From the first programme of assistance alone, Greece owed €185 to every Finn, €118 to every Slovenian and €141 to every Spaniard. €15.2 billion to the German KfW bank, but not to the German taxpayer, and €11.39 billion from the French taxpayer. The rest is owed to the IMF, ECB, and several European rescue funds.

Loan exposure to Greek Sovereign,€Bn. Source: EFSF.
Loan exposure to Greek Sovereign,€Bn. Source: EFSF.
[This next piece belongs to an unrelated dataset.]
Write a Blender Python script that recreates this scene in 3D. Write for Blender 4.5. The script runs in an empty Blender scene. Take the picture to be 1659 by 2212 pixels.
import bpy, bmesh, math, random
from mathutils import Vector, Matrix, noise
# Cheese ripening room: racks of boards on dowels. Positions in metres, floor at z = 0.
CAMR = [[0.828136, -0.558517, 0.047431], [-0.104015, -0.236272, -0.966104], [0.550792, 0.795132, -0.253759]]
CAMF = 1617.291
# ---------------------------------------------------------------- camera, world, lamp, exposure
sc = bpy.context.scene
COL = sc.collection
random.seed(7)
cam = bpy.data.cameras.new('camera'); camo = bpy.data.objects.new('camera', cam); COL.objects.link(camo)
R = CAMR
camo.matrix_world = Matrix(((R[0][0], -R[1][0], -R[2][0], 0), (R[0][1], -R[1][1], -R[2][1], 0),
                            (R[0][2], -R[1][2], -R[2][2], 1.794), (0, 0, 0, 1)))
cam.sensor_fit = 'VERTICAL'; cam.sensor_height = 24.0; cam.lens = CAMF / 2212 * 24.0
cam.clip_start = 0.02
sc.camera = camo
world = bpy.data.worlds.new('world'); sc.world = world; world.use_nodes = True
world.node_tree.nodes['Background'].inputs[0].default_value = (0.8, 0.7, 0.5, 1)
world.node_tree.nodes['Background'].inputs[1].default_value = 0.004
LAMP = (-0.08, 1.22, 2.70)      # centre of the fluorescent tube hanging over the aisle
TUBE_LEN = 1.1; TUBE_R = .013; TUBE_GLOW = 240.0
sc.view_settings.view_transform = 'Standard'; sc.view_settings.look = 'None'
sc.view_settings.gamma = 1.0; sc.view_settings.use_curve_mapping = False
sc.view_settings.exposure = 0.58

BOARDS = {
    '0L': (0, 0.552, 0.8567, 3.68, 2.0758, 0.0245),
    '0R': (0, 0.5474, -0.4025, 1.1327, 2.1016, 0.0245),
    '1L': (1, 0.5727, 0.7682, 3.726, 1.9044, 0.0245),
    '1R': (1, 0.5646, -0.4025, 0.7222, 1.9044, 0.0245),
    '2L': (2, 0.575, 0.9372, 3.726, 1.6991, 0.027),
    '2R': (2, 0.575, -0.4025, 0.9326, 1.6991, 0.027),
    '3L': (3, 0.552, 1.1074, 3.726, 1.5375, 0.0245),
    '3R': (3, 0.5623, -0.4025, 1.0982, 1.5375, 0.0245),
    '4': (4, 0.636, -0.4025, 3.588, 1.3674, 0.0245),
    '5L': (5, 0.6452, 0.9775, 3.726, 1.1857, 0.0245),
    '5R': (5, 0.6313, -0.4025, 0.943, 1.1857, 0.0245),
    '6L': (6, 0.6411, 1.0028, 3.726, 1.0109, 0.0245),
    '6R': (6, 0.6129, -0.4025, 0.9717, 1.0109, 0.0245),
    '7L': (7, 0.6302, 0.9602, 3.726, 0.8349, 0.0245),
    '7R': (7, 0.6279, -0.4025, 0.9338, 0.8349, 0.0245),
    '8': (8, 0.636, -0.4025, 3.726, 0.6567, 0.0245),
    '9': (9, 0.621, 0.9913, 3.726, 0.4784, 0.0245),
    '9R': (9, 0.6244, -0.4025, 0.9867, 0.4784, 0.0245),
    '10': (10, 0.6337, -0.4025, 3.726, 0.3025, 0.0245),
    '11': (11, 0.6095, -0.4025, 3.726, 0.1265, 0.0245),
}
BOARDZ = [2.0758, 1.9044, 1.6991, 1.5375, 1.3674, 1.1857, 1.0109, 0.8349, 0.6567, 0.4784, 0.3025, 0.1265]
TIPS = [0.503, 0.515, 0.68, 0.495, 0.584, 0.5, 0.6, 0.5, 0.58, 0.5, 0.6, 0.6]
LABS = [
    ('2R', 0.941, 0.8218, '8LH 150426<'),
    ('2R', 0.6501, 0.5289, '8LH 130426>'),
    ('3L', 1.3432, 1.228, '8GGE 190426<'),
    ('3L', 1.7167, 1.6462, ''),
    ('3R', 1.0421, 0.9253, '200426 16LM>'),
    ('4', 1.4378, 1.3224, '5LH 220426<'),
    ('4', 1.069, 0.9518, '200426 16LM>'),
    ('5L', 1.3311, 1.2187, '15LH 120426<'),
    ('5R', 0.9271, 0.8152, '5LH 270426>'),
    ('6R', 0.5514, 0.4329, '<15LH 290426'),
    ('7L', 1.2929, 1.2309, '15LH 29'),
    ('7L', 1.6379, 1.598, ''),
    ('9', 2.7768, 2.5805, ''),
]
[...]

Any German citizen would want that €15.2 billion back. Any Irish person would want their 347 million back. But it ain’t gonna happen. Worse, any amelioration of conditions for further loans look like political weakness now that Greek ministers have ratcheted up the rhetoric around not giving in to ‘psychological blackmail’. Many Greek leaders believe most of the previous bailouts of 2009, 10, and 11 actually went to pay off creditor banks like Deutche Bank, Societé Generale, and HSBC, rather than help the Greek people. One estimate by a former Greek labour minister is that only about 11% of the total bailout actually went to pay for Greek social services, public pay, and pensions. The rest paid off bank-related debt and sundry creditors. The figure shows just who gave the Greek government what over the last few years. Ireland’s €347 million bilateral loan isn’t even a flash in the pan relative to the IMF and European Financial Stability Facility (EFSF).

The uncertainty around the Greek economy is enormous at the moment. Greek industrial turnover fell by 8.9% in December as their manufacturing capacity fell apart when orders disappeared.

Greek banks are losing deposits and loan creation is at a standstill. The ECB has authorised Emergency Liquidity Assistance (ELA) increases but in relatively tiny amounts, around 3 billion in 2 week windows. This number will keep increasing. The ECB has already increased it ELA dispensation twice in recent days, to €65 billion from €60 billion on February 12 and again to €68 billion on Wednesday of this week.

So what have these tortuous negotiations gotten Greece? Some breathing room, some ‘constructive ambiguity’ in language, a looser target to hit in terms of its primary surplus, but nothing more. Syriza can sell it as a partial victory, but there is no doubt who is in charge: The creditor countries, and the banks. Greece will have to be managed carefully over the next few years by the institutions. We’re not allowed call them the Troika anymore.